*AVAILABLE DATA*:
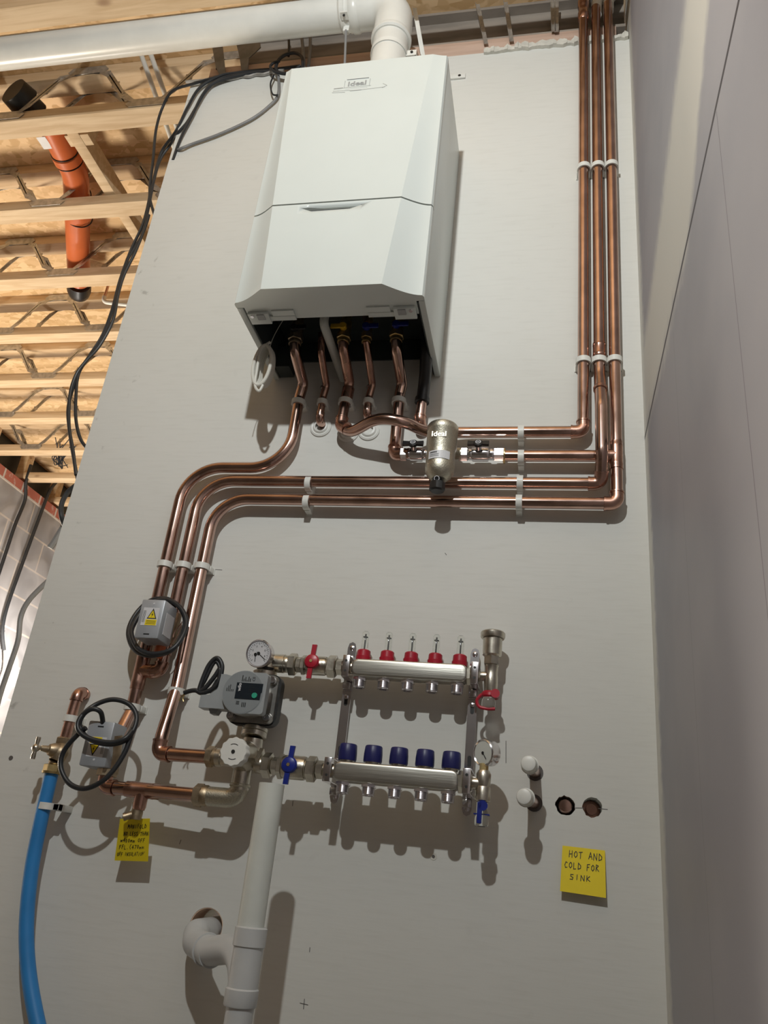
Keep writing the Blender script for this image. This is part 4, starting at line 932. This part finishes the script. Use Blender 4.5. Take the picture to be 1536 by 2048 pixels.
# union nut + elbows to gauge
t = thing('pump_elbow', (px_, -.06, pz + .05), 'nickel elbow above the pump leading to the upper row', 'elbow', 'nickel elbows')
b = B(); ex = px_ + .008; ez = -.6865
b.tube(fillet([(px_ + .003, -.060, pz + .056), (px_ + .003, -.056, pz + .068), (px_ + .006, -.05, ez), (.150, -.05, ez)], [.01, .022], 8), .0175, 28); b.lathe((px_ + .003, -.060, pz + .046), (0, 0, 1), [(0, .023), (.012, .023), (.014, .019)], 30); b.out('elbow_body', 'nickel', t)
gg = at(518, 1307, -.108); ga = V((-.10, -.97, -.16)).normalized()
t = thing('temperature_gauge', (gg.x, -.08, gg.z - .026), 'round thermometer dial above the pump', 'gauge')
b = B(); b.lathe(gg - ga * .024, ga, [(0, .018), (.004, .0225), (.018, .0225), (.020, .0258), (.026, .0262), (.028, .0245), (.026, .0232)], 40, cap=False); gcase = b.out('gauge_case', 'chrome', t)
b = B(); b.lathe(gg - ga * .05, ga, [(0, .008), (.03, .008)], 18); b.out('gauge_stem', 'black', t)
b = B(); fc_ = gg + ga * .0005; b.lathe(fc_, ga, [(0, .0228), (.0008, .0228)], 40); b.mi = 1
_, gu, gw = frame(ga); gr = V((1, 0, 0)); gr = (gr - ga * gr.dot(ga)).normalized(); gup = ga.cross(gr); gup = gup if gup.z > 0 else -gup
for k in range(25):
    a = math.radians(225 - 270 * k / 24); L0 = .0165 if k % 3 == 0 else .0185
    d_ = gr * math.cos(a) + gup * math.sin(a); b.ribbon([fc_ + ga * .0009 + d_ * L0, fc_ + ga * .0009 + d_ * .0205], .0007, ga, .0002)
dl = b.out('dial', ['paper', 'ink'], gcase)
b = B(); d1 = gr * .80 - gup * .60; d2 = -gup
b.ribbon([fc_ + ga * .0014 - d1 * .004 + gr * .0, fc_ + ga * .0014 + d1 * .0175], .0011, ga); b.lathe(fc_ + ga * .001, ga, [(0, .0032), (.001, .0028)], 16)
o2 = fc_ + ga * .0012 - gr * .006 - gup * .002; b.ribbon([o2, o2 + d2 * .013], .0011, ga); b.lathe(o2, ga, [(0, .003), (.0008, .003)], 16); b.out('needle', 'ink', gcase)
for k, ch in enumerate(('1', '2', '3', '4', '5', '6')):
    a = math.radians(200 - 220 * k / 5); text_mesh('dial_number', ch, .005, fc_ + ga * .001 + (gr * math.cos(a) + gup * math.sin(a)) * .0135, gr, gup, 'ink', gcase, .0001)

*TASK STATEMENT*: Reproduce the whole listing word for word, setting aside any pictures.

*ANSWER TO THIS PROBLEM*:
Keep writing the Blender script for this image. This is part 4, starting at line 932. This part finishes the script. Use Blender 4.5. Take the picture to be 1536 by 2048 pixels.
# union nut + elbows to gauge
t = thing('pump_elbow', (px_, -.06, pz + .05), 'nickel elbow above the pump leading to the upper row', 'elbow', 'nickel elbows')
b = B(); ex = px_ + .008; ez = -.6865
b.tube(fillet([(px_ + .003, -.060, pz + .056), (px_ + .003, -.056, pz + .068), (px_ + .006, -.05, ez), (.150, -.05, ez)], [.01, .022], 8), .0175, 28); b.lathe((px_ + .003, -.060, pz + .046), (0, 0, 1), [(0, .023), (.012, .023), (.014, .019)], 30); b.out('elbow_body', 'nickel', t)
gg = at(518, 1307, -.108); ga = V((-.10, -.97, -.16)).normalized()
t = thing('temperature_gauge', (gg.x, -.08, gg.z - .026), 'round thermometer dial above the pump', 'gauge')
b = B(); b.lathe(gg - ga * .024, ga, [(0, .018), (.004, .0225), (.018, .0225), (.020, .0258), (.026, .0262), (.028, .0245), (.026, .0232)], 40, cap=False); gcase = b.out('gauge_case', 'chrome', t)
b = B(); b.lathe(gg - ga * .05, ga, [(0, .008), (.03, .008)], 18); b.out('gauge_stem', 'black', t)
b = B(); fc_ = gg + ga * .0005; b.lathe(fc_, ga, [(0, .0228), (.0008, .0228)], 40); b.mi = 1
_, gu, gw = frame(ga); gr = V((1, 0, 0)); gr = (gr - ga * gr.dot(ga)).normalized(); gup = ga.cross(gr); gup = gup if gup.z > 0 else -gup
for k in range(25):
    a = math.radians(225 - 270 * k / 24); L0 = .0165 if k % 3 == 0 else .0185
    d_ = gr * math.cos(a) + gup * math.sin(a); b.ribbon([fc_ + ga * .0009 + d_ * L0, fc_ + ga * .0009 + d_ * .0205], .0007, ga, .0002)
dl = b.out('dial', ['paper', 'ink'], gcase)
b = B(); d1 = gr * .80 - gup * .60; d2 = -gup
b.ribbon([fc_ + ga * .0014 - d1 * .004 + gr * .0, fc_ + ga * .0014 + d1 * .0175], .0011, ga); b.lathe(fc_ + ga * .001, ga, [(0, .0032), (.001, .0028)], 16)
o2 = fc_ + ga * .0012 - gr * .006 - gup * .002; b.ribbon([o2, o2 + d2 * .013], .0011, ga); b.lathe(o2, ga, [(0, .003), (.0008, .003)], 16); b.out('needle', 'ink', gcase)
for k, ch in enumerate(('1', '2', '3', '4', '5', '6')):
    a = math.radians(200 - 220 * k / 5); text_mesh('dial_number', ch, .005, fc_ + ga * .001 + (gr * math.cos(a) + gup * math.sin(a)) * .0135, gr, gup, 'ink', gcase, .0001)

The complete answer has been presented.